YOUR OBJECTIVE:
Retype word for word the lines lying between the line containing "C = np.concatenate(C);" and the line containing "4, .15, 300)", together with those two lines themselves, and nothing besides.

DATASET SECTION:
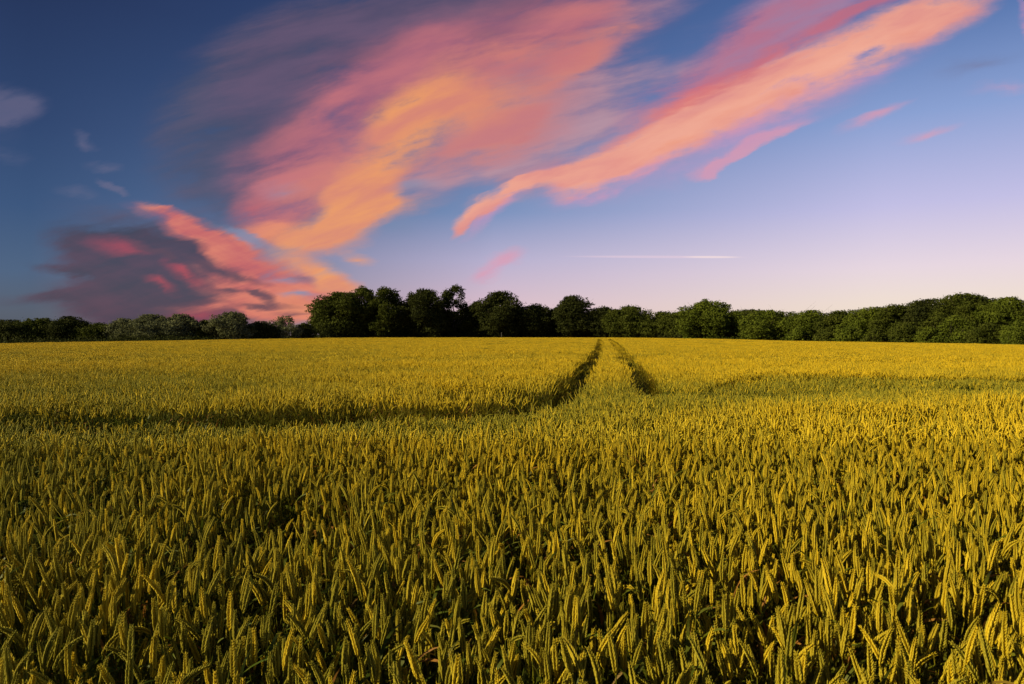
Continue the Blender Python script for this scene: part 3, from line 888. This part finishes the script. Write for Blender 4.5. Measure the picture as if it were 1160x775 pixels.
BACK = [
    (455, 343, 46, 252, 'dark', "dark tree filling the gap behind the flat-topped oak"), (500, 344, 40, 254, 'dark', "dark tree behind the foot of the feathery tree"),
    (532, 347, 40, 252, 'dark', "low dark tree behind the dip right of the feathery tree"), (590, 349, 44, 252, 'dark', "low dark tree behind the right side of the domed tree"),
    (628, 350, 42, 252, 'dark', "low dark tree filling the gap left of the round-topped tree"), (672, 352, 44, 250, 'dark', "low dark tree behind the ends of the tramlines"),
    (705, 355, 60, 248, 'dark', "low dark tree right behind the dark green tree"), (835, 354, 60, 210, 'mid', "smooth low tree behind the right side of the prominent tree"),
    (890, 354, 64, 196, 'mid', "smooth-topped tree behind the two light green trees"), (932, 356, 60, 190, 'dark', "dark low tree behind the wide domed tree"),
    (970, 352, 62, 178, 'mid', "tree behind the small pointed treetop"), (1008, 348, 60, 172, 'dark', "dark tree behind the rising part of the wood"),
    (1040, 342, 56, 166, 'mid', "tree behind the dark ragged-topped one"), (1072, 336, 56, 160, 'mid', "tree behind the left shoulder of the highest crown"),
    (1118, 336, 60, 156, 'dark', "dark tree behind the right shoulder of the highest crown"), (1165, 338, 66, 152, 'mid', "tree at the back by the right photo edge")]
for i, (px, ty, w, yd, kd, lab) in enumerate(BACK):
    make_tree(px, ty, w * 1.3, yd, kd, lab, 500 + i * 11, base=.02, nl=30, lobe=.17, dens=.8)

SHRUBS = [
    (905, 371, 26, 158, 'green'), (935, 373, 24, 150, 'mid'), (962, 370, 28, 144, 'green'), (992, 372, 24, 136, 'mid'),
    (1022, 367, 32, 130, 'mid'), (1052, 370, 26, 125, 'green'), (1080, 358, 40, 124, 'green'), (1118, 366, 34, 117, 'mid'), (1152, 364, 38, 113, 'green'), (1192, 363, 40, 110, 'mid')]
SL = ["small green shrub at the foot of the wide domed tree", "dark little shrub between two field-edge shrubs of the right wood", "leafy green shrub below the small pointed treetop",
      "squat shrub where the right wood starts to rise", "broad dark shrub in front of the rising wood", "small bright shrub left of the big bright one",
      "big bright green shrub in front of the highest tree", "dark shrub in front of the highest tree's right side", "bright shrub at the field edge close to the right photo edge", "shrub cut by the right photo edge"]
for i, (px, ty, w, yd, kd) in enumerate(SHRUBS):
    make_tree(px, ty, w * 1.15, yd, kd, SL[i], 900 + i * 5, name="shrub", base=0.0, nl=16, lobe=.24, stems=3, top=.7)


# undergrowth along the foot of the trees
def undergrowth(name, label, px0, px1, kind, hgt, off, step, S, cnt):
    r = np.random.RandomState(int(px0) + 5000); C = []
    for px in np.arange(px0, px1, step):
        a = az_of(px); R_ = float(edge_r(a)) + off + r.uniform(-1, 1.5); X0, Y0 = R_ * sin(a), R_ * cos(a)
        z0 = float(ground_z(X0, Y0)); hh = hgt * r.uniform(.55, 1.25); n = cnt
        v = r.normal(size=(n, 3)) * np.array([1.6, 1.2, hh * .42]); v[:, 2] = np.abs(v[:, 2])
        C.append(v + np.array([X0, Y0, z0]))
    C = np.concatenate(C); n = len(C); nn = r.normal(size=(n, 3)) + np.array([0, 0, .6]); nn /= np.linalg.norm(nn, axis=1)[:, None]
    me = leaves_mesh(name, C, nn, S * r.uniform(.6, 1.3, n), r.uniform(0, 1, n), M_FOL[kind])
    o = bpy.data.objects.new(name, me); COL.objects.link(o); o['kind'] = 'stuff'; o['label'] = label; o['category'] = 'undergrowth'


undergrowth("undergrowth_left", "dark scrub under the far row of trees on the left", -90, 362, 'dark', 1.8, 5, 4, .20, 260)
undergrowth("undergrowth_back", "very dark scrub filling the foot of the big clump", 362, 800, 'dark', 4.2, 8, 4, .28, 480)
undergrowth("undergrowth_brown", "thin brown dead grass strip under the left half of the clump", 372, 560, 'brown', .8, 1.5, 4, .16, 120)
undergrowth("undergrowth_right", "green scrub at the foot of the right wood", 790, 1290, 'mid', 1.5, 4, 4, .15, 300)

# ------------------------------------------------------------------ post at the field edge
def post():
    X0 = (568 - CX) / F * 229.5; Y0 = 229.5; z0 = float(ground_z(X0, Y0))
    mb = MB(); w, H = .13, 2.6
    v = [(-w, -w, -.2), (w, -w, -.2), (w, w, -.2), (-w, w, -.2), (-w, -w, H - .12), (w, -w, H - .12), (w, w, H - .12), (-w, w, H - .12), (-w * .6, -w * .6, H), (w * .6, -w * .6, H), (w * .6, w * .6, H), (-w * .6, w * .6, H)]
    f = [(0, 1, 5, 4), (1, 2, 6, 5), (2, 3, 7, 6), (3, 0, 4, 7), (4, 5, 9, 8), (5, 6, 10, 9), (6, 7, 11, 10), (7, 4, 8, 11), (8, 9, 10, 11)]
    mb.add(v, f, 0)
    o = bpy.data.objects.new("wooden_post", mb.mesh("wooden_post", [M_WOOD], False)); COL.objects.link(o); o.location = (X0, Y0, z0)
    o['label'] = "weathered grey post at the field edge before the domed dark tree"; o['category'] = 'post'


post()

print("leaf faces", TOTAL_LEAVES, "objects", len(bpy.data.objects))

ANSWER TO THIS PROBLEM:
    C = np.concatenate(C); n = len(C); nn = r.normal(size=(n, 3)) + np.array([0, 0, .6]); nn /= np.linalg.norm(nn, axis=1)[:, None]
    me = leaves_mesh(name, C, nn, S * r.uniform(.6, 1.3, n), r.uniform(0, 1, n), M_FOL[kind])
    o = bpy.data.objects.new(name, me); COL.objects.link(o); o['kind'] = 'stuff'; o['label'] = label; o['category'] = 'undergrowth'


undergrowth("undergrowth_left", "dark scrub under the far row of trees on the left", -90, 362, 'dark', 1.8, 5, 4, .20, 260)
undergrowth("undergrowth_back", "very dark scrub filling the foot of the big clump", 362, 800, 'dark', 4.2, 8, 4, .28, 480)
undergrowth("undergrowth_brown", "thin brown dead grass strip under the left half of the clump", 372, 560, 'brown', .8, 1.5, 4, .16, 120)
undergrowth("undergrowth_right", "green scrub at the foot of the right wood", 790, 1290, 'mid', 1.5, 4, 4, .15, 300)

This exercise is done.